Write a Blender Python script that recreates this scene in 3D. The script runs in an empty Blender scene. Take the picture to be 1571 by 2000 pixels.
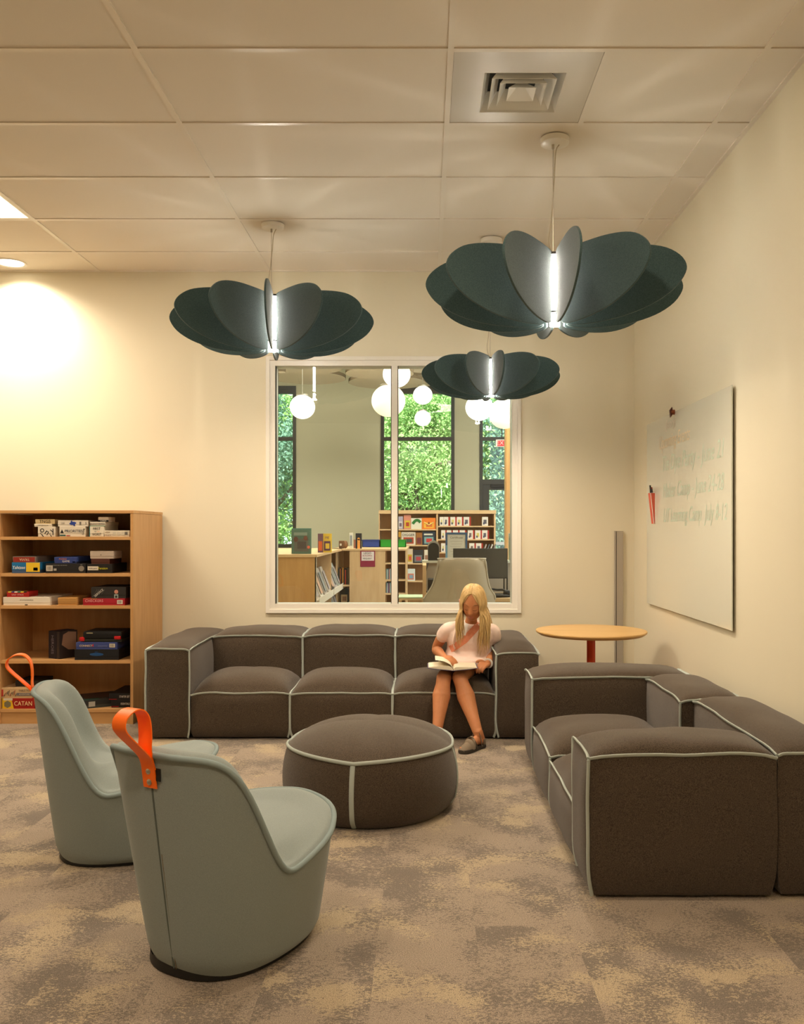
import bpy, math, random
import numpy as np
from mathutils import Vector, Matrix, Euler, noise
random.seed(7); np.random.seed(7)
R = math.radians
S = bpy.context.scene
C = S.collection

# ------------------------------------------------------------------ camera, world, light, exposure
F = 1704.0; VX, VY = 830.0, 1035.0; CH = 1.24          # focal length in pixels, vanishing point, eye height
cam = bpy.data.objects.new('camera', bpy.data.cameras.new('camera')); C.objects.link(cam)
cam.location = (0, 0, CH); cam.rotation_euler = (R(90), 0, 0)
cam.data.sensor_width = 36; cam.data.sensor_fit = 'AUTO'
cam.data.lens = F / 2000 * 36
cam.data.shift_x = (785.5 - VX) / 2000; cam.data.shift_y = (VY - 1000) / 2000
cam.data.clip_start = 0.05; cam.data.clip_end = 300
S.camera = cam
S.view_settings.view_transform = 'Standard'; S.view_settings.look = 'None'
S.view_settings.exposure = 0.0; S.view_settings.gamma = 1; S.view_settings.use_curve_mapping = False
S.cycles.use_denoising = True
S.cycles.max_bounces = 8; S.cycles.diffuse_bounces = 5; S.cycles.transparent_max_bounces = 12
S.cycles.sample_clamp_indirect = 6; S.cycles.caustics_reflective = False; S.cycles.caustics_refractive = False

W = bpy.data.worlds.new('sky'); S.world = W; W.use_nodes = True
bg = W.node_tree.nodes['Background']; bg.inputs[0].default_value = (0.72, 0.86, 1.0, 1); bg.inputs[1].default_value = 3.2

def light(name, kind, loc, power, color, size=0.2, aim=None, size_y=None, spot=None, blend=0.5):
    d = bpy.data.lights.new(name, kind); d.energy = power; d.color = color
    if kind == 'AREA':
        d.size = size
        if size_y: d.shape = 'RECTANGLE'; d.size_y = size_y
        else: d.shape = 'DISK'
    elif kind == 'SPOT': d.shadow_soft_size = size; d.spot_size = R(spot or 90); d.spot_blend = blend
    elif kind == 'SUN': d.angle = R(2)
    o = bpy.data.objects.new(name, d); C.objects.link(o); o.location = loc
    if aim is not None:
        o.rotation_euler = (Vector(aim) - Vector(loc)).to_track_quat('-Z', 'Y').to_euler()
    return o
WARM = (1.0, 0.82, 0.61); WARMER = (1.0, 0.74, 0.44)
sun = light('sun', 'SUN', (0, 0, 20), 11, (1, 0.96, 0.86), aim=(3, 16, 0))
# lamps at ceiling height; only the first downlight and the panel stand inside the picture
light('downlight_or_fill_lamp', 'SPOT', (-2.86, 6.02, 3.05), 130, (1.0, 0.89, 0.72), 0.05, aim=(-2.86, 6.06, 0), spot=150, blend=1.0)
for lx, ly, pw in ((-1.75, 2.75, 18), (0.2, 2.6, 18), (-0.6, 0.6, 24), (-2.6, 1.2, 20), (1.0, 0.2, 20)):  # unseen fill lamps added out of view to brighten the room
    light('downlight_or_fill_lamp', 'AREA', (lx, ly, 3.06), pw, WARM, 0.16, aim=(lx, ly, 0))
light('ceiling_panel_lamp', 'AREA', (-2.95, 4.89, 3.055), 48, WARM, 1.1, aim=(-2.95, 4.89, 0), size_y=0.5)
for lx, ly, pw in ((-2.2, 10.0, 190), (1.6, 10.2, 190), (0.0, 7.6, 80)):   # unseen fill lamps added under the hall ceiling to brighten it
    light('hall_fill_lamp', 'AREA', (lx, ly, 4.1), pw, (1, 0.93, 0.78), 1.6, aim=(lx, ly, 0))

# ------------------------------------------------------------------ helpers
def lin(c):
    return tuple(((v / 255) / 12.92 if v / 255 <= 0.04045 else ((v / 255 + 0.055) / 1.055) ** 2.4) for v in c)
def P(px, py, Y):
    return Vector(((px - VX) * Y / F, Y, CH - (py - VY) * Y / F))
def Xp(px, Y): return (px - VX) * Y / F
def Zp(py, Y): return CH - (py - VY) * Y / F

M = {}
def mat(name, col, rough=0.6, spec=0.3, metal=0.0, emit=None, es=1.0, grain=None, bump=0.0, bscale=60, sheen=0.0, col2=None, nscale=20, stretch=(1, 1, 1), coat=0.0, alpha=None, sss=0.0):
    if name in M: return M[name]
    m = bpy.data.materials.new(name); m.use_nodes = True; nt = m.node_tree; b = nt.nodes['Principled BSDF']
    b.inputs['Base Color'].default_value = (*col, 1); b.inputs['Roughness'].default_value = rough
    b.inputs['Specular IOR Level'].default_value = spec; b.inputs['Metallic'].default_value = metal
    if sheen: b.inputs['Sheen Weight'].default_value = sheen; b.inputs['Sheen Roughness'].default_value = 0.5
    if coat: b.inputs['Coat Weight'].default_value = coat; b.inputs['Coat Roughness'].default_value = 0.1
    if sss:
        b.inputs['Subsurface Weight'].default_value = sss; b.inputs['Subsurface Radius'].default_value = (0.012, 0.004, 0.002); b.inputs['Subsurface Scale'].default_value = 1
    if emit: b.inputs['Emission Color'].default_value = (*emit, 1); b.inputs['Emission Strength'].default_value = es
    if col2 or bump:
        g = nt.nodes.new('ShaderNodeNewGeometry'); mp = nt.nodes.new('ShaderNodeMapping')
        tc = nt.nodes.new('ShaderNodeTexCoord')
        nt.links.new(tc.outputs['Object'], mp.inputs['Vector']); mp.inputs['Scale'].default_value = stretch
    if col2:
        n = nt.nodes.new('ShaderNodeTexNoise'); n.inputs['Scale'].default_value = nscale; n.inputs['Detail'].default_value = 5
        n.inputs['Roughness'].default_value = 0.65
        r = nt.nodes.new('ShaderNodeValToRGB'); r.color_ramp.elements[0].position = 0.32; r.color_ramp.elements[1].position = 0.68
        r.color_ramp.elements[0].color = (*col, 1); r.color_ramp.elements[1].color = (*col2, 1)
        nt.links.new(mp.outputs[0], n.inputs['Vector']); nt.links.new(n.outputs['Fac'], r.inputs[0]); nt.links.new(r.outputs[0], b.inputs['Base Color'])
    if bump:
        n2 = nt.nodes.new('ShaderNodeTexNoise'); n2.inputs['Scale'].default_value = bscale; n2.inputs['Detail'].default_value = 3
        bp = nt.nodes.new('ShaderNodeBump'); bp.inputs['Strength'].default_value = bump; bp.inputs['Distance'].default_value = 0.004
        nt.links.new(mp.outputs[0], n2.inputs['Vector']); nt.links.new(n2.outputs['Fac'], bp.inputs['Height']); nt.links.new(bp.outputs[0], b.inputs['Normal'])
    M[name] = m; return m
def flat(rgb, rough=0.55):
    return mat('colour_%d_%d_%d' % rgb, lin(rgb), rough)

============

_Do this:_ With the pictures left out, transcribe the material exactly.

_Solution to the exercise:_
Write a Blender Python script that recreates this scene in 3D. The script runs in an empty Blender scene. Take the picture to be 1571 by 2000 pixels.
import bpy, math, random
import numpy as np
from mathutils import Vector, Matrix, Euler, noise
random.seed(7); np.random.seed(7)
R = math.radians
S = bpy.context.scene
C = S.collection

# ------------------------------------------------------------------ camera, world, light, exposure
F = 1704.0; VX, VY = 830.0, 1035.0; CH = 1.24          # focal length in pixels, vanishing point, eye height
cam = bpy.data.objects.new('camera', bpy.data.cameras.new('camera')); C.objects.link(cam)
cam.location = (0, 0, CH); cam.rotation_euler = (R(90), 0, 0)
cam.data.sensor_width = 36; cam.data.sensor_fit = 'AUTO'
cam.data.lens = F / 2000 * 36
cam.data.shift_x = (785.5 - VX) / 2000; cam.data.shift_y = (VY - 1000) / 2000
cam.data.clip_start = 0.05; cam.data.clip_end = 300
S.camera = cam
S.view_settings.view_transform = 'Standard'; S.view_settings.look = 'None'
S.view_settings.exposure = 0.0; S.view_settings.gamma = 1; S.view_settings.use_curve_mapping = False
S.cycles.use_denoising = True
S.cycles.max_bounces = 8; S.cycles.diffuse_bounces = 5; S.cycles.transparent_max_bounces = 12
S.cycles.sample_clamp_indirect = 6; S.cycles.caustics_reflective = False; S.cycles.caustics_refractive = False

W = bpy.data.worlds.new('sky'); S.world = W; W.use_nodes = True
bg = W.node_tree.nodes['Background']; bg.inputs[0].default_value = (0.72, 0.86, 1.0, 1); bg.inputs[1].default_value = 3.2

def light(name, kind, loc, power, color, size=0.2, aim=None, size_y=None, spot=None, blend=0.5):
    d = bpy.data.lights.new(name, kind); d.energy = power; d.color = color
    if kind == 'AREA':
        d.size = size
        if size_y: d.shape = 'RECTANGLE'; d.size_y = size_y
        else: d.shape = 'DISK'
    elif kind == 'SPOT': d.shadow_soft_size = size; d.spot_size = R(spot or 90); d.spot_blend = blend
    elif kind == 'SUN': d.angle = R(2)
    o = bpy.data.objects.new(name, d); C.objects.link(o); o.location = loc
    if aim is not None:
        o.rotation_euler = (Vector(aim) - Vector(loc)).to_track_quat('-Z', 'Y').to_euler()
    return o
WARM = (1.0, 0.82, 0.61); WARMER = (1.0, 0.74, 0.44)
sun = light('sun', 'SUN', (0, 0, 20), 11, (1, 0.96, 0.86), aim=(3, 16, 0))
# lamps at ceiling height; only the first downlight and the panel stand inside the picture
light('downlight_or_fill_lamp', 'SPOT', (-2.86, 6.02, 3.05), 130, (1.0, 0.89, 0.72), 0.05, aim=(-2.86, 6.06, 0), spot=150, blend=1.0)
for lx, ly, pw in ((-1.75, 2.75, 18), (0.2, 2.6, 18), (-0.6, 0.6, 24), (-2.6, 1.2, 20), (1.0, 0.2, 20)):  # unseen fill lamps added out of view to brighten the room
    light('downlight_or_fill_lamp', 'AREA', (lx, ly, 3.06), pw, WARM, 0.16, aim=(lx, ly, 0))
light('ceiling_panel_lamp', 'AREA', (-2.95, 4.89, 3.055), 48, WARM, 1.1, aim=(-2.95, 4.89, 0), size_y=0.5)
for lx, ly, pw in ((-2.2, 10.0, 190), (1.6, 10.2, 190), (0.0, 7.6, 80)):   # unseen fill lamps added under the hall ceiling to brighten it
    light('hall_fill_lamp', 'AREA', (lx, ly, 4.1), pw, (1, 0.93, 0.78), 1.6, aim=(lx, ly, 0))

# ------------------------------------------------------------------ helpers
def lin(c):
    return tuple(((v / 255) / 12.92 if v / 255 <= 0.04045 else ((v / 255 + 0.055) / 1.055) ** 2.4) for v in c)
def P(px, py, Y):
    return Vector(((px - VX) * Y / F, Y, CH - (py - VY) * Y / F))
def Xp(px, Y): return (px - VX) * Y / F
def Zp(py, Y): return CH - (py - VY) * Y / F

M = {}
def mat(name, col, rough=0.6, spec=0.3, metal=0.0, emit=None, es=1.0, grain=None, bump=0.0, bscale=60, sheen=0.0, col2=None, nscale=20, stretch=(1, 1, 1), coat=0.0, alpha=None, sss=0.0):
    if name in M: return M[name]
    m = bpy.data.materials.new(name); m.use_nodes = True; nt = m.node_tree; b = nt.nodes['Principled BSDF']
    b.inputs['Base Color'].default_value = (*col, 1); b.inputs['Roughness'].default_value = rough
    b.inputs['Specular IOR Level'].default_value = spec; b.inputs['Metallic'].default_value = metal
    if sheen: b.inputs['Sheen Weight'].default_value = sheen; b.inputs['Sheen Roughness'].default_value = 0.5
    if coat: b.inputs['Coat Weight'].default_value = coat; b.inputs['Coat Roughness'].default_value = 0.1
    if sss:
        b.inputs['Subsurface Weight'].default_value = sss; b.inputs['Subsurface Radius'].default_value = (0.012, 0.004, 0.002); b.inputs['Subsurface Scale'].default_value = 1
    if emit: b.inputs['Emission Color'].default_value = (*emit, 1); b.inputs['Emission Strength'].default_value = es
    if col2 or bump:
        g = nt.nodes.new('ShaderNodeNewGeometry'); mp = nt.nodes.new('ShaderNodeMapping')
        tc = nt.nodes.new('ShaderNodeTexCoord')
        nt.links.new(tc.outputs['Object'], mp.inputs['Vector']); mp.inputs['Scale'].default_value = stretch
    if col2:
        n = nt.nodes.new('ShaderNodeTexNoise'); n.inputs['Scale'].default_value = nscale; n.inputs['Detail'].default_value = 5
        n.inputs['Roughness'].default_value = 0.65
        r = nt.nodes.new('ShaderNodeValToRGB'); r.color_ramp.elements[0].position = 0.32; r.color_ramp.elements[1].position = 0.68
        r.color_ramp.elements[0].color = (*col, 1); r.color_ramp.elements[1].color = (*col2, 1)
        nt.links.new(mp.outputs[0], n.inputs['Vector']); nt.links.new(n.outputs['Fac'], r.inputs[0]); nt.links.new(r.outputs[0], b.inputs['Base Color'])
    if bump:
        n2 = nt.nodes.new('ShaderNodeTexNoise'); n2.inputs['Scale'].default_value = bscale; n2.inputs['Detail'].default_value = 3
        bp = nt.nodes.new('ShaderNodeBump'); bp.inputs['Strength'].default_value = bump; bp.inputs['Distance'].default_value = 0.004
        nt.links.new(mp.outputs[0], n2.inputs['Vector']); nt.links.new(n2.outputs['Fac'], bp.inputs['Height']); nt.links.new(bp.outputs[0], b.inputs['Normal'])
    M[name] = m; return m
def flat(rgb, rough=0.55):
    return mat('colour_%d_%d_%d' % rgb, lin(rgb), rough)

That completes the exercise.